Besides, a Melee wielder who specialises in close combat soon begins to close, or even exceed the gap between gun users and sword wielders. Nanofibre blades do 2D10 points of damage, as do inbuilt cyberclaws – and these are just the basic models. Couple that with improved strength enhancements for a damage bonus, and the Slam, Riposte and Last Minute Deflection Karma Capability and suddenly Melee combat doesn’t look quite so weak a cousin to the gun.



Fighting is similar to Melee but more extreme. It does even less damage (1D10 halved), but messes up your opponent much more. Fighting includes wrestling, punching, pistol-whipping and indeed any point-blank thumping the human body can come up with. The headline ability is disarming – if you roll an even number on your fighting damage roll you disarm your opponent. So if the enemy was intent on blowing your brains out at point blank range with her shotgun she can just think again – that shotgun has now scattered well out of her reach and you are still coming at her fists flailing.

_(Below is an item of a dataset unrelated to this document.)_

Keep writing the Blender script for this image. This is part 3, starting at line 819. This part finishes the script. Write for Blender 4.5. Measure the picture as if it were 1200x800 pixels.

Naturally, rolling a 10 on the damage die (even though it is later halved) still knocks your opponent prone as well as disarming them. An enemy with no close combat skills has now been rendered useless, even if they were wielding a high spec assault beamer just moments before. Fighting benefits from all the extra attack capability of Melee weapons, increasing the chances of disarming your opponent even further. In the Elite: Dangerous RPG Captain Kirk might just knock the gun out of the Romulan’s hands in time – a move, ironically, very difficult to do against a Romulan in the Star Trek RPG in the 80’s!


The concepts here are damage vs debuffing. Damage is great because it ends a fight and terminates opponents. Debuffing is useful because it makes it hard for a still-living enemy to hurt you. The more damaging attacks, therefore, are balanced as the less useful debuffers, and the best debuffers do the least damage.


Overall guns probably still have the edge over other attack forms thanks to their range. But once you get up close to an opponent all bets are off!